Sul quotidiano egiziano al-Masry al-Youm, Ziad Bahaa Eldin ha ridimensionato le aspettative che si sono create attorno all’adesione dell’Egitto ai Brics. Questa decisione rappresenta sicuramente un vantaggio politico e diplomatico ed è un segno del ruolo che l’Egitto continua giocare sulla scena internazionale, ma non risolverà i problemi dell’economia egiziana, scrive l’editorialista egiziano. I Brics sono ancora lontani dall’obbiettivo di diventare «un secondo polo economico che sfida gli Stati Uniti e l’Europa sui mercati globali» per diverse ragioni: non tutti i Paesi Brics sono cresciuti allo stesso ritmo (la Cina e l’India hanno mantenuto una crescita stabile, ma il Brasile e la Russia hanno rallentato); il blocco non si è mai trasformato in una vera istituzione internazionale; i Brics non hanno mai condiviso un orientamento economico o politico comune e ancora oggi persistono grandi differenze; negli ultimi vent’anni, la Cina ha conosciuto una crescita esponenziale e ha intrapreso un percorso indipendente.

 

La stampa emiratina ha continuato a celebrare l’adesione del Paese al circolo dei Brics. Lo ha fatto pubblicando, tra gli altri, un articolo del giornalista cinese Majid Wang, comparso su al-‘Ayn al-Ikhbariyya. L’editorialista ha elogiato la lungimiranza della leadership emiratina, la cui decisione di aderire al blocco «riflette il desiderio degli Emirati di sostenere la pace e lo sviluppo per realizzare il benessere e la prosperità dei popoli e delle nazioni di tutto il mondo».

 

Ma il mondo sarà davvero migliore sotto l’influenza dei Brics? – si domanda su al-‘Arabi al-Jadid Mu‘taz al-Fujairi.
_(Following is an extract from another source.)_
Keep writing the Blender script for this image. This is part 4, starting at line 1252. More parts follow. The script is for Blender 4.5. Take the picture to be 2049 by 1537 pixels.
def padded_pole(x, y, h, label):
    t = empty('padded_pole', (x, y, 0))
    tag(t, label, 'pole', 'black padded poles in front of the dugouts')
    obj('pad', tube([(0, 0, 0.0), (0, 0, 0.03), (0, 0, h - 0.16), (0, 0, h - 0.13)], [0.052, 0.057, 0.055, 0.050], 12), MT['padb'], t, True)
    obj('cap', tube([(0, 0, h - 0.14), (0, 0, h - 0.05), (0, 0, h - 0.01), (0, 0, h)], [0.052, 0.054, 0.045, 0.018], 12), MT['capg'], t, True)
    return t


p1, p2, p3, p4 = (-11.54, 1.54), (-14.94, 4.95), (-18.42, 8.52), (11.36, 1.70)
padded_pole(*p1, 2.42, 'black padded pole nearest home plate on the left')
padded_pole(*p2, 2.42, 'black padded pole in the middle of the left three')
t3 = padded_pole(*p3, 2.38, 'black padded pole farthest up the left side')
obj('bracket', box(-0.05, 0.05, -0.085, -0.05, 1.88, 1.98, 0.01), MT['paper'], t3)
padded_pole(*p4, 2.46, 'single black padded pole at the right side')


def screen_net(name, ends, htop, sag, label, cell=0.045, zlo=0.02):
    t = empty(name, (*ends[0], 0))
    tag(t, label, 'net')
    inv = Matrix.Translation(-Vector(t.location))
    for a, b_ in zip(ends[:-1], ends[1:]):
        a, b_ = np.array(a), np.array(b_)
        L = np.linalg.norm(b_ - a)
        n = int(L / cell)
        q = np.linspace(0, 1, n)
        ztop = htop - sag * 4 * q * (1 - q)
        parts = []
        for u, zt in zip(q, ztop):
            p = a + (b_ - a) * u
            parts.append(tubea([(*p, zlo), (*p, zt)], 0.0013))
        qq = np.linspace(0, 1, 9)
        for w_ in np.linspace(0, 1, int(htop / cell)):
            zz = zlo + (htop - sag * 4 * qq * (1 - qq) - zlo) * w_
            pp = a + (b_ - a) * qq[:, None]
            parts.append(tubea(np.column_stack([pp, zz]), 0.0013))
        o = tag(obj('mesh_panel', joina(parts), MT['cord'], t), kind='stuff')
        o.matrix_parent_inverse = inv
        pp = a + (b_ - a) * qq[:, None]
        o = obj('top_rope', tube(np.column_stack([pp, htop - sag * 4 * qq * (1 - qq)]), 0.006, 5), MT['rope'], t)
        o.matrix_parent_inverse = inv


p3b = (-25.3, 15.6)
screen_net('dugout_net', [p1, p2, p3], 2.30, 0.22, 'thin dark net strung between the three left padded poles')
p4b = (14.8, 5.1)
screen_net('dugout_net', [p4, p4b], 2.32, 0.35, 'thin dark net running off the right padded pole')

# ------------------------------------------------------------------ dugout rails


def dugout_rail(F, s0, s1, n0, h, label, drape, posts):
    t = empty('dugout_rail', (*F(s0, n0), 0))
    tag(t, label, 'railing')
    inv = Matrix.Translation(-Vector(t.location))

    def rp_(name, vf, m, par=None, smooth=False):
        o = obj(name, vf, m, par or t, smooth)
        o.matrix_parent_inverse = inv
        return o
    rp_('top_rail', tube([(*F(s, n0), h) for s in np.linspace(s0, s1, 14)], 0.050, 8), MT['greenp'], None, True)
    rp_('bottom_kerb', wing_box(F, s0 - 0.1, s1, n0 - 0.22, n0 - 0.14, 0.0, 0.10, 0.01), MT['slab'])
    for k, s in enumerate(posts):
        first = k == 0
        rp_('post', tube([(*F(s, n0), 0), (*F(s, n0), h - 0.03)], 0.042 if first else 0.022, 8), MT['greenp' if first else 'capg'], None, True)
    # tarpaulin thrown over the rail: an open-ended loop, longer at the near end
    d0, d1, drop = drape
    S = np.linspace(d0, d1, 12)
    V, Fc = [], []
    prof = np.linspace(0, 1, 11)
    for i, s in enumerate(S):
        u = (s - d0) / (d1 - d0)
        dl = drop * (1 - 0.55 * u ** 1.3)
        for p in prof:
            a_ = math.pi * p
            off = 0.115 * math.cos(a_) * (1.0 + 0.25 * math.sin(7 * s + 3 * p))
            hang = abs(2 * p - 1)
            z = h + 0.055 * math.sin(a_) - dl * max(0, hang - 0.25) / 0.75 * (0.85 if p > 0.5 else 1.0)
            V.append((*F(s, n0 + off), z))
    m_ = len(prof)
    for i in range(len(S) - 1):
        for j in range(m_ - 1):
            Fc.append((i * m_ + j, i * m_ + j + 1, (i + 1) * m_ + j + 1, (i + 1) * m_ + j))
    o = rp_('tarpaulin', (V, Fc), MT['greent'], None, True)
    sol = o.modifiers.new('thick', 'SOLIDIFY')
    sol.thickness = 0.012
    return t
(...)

Perché, se è vero che aprire il blocco ad altri Stati consente di «ri-orientare le istituzioni finanziarie internazionali, far fronte all’intransigenza occidentale su alcune questioni politiche internazionali o arabe, [è altrettanto vero che], contrariamente a ciò che si pensa, i cambiamenti nella distribuzione dei centri di potere all’interno del sistema globale e l’ascesa dei cosiddetti Paesi del Sud non portano in generale buone notizie sul piano dei diritti umani e dei diritti dei popoli». Tant’è che nell’ottobre 2022, quando è stato aperto il dossier sui crimini commessi dalla Cina contro la minoranza uigura, i Brics e i loro alleati, Paesi islamici compresi, si sono schierati a favore della Cina.  E qualcosa di simile è accaduto con la Siria, quando i Brics (Russia e Cina in testa) hanno difeso il regime di Bashar al-Assad.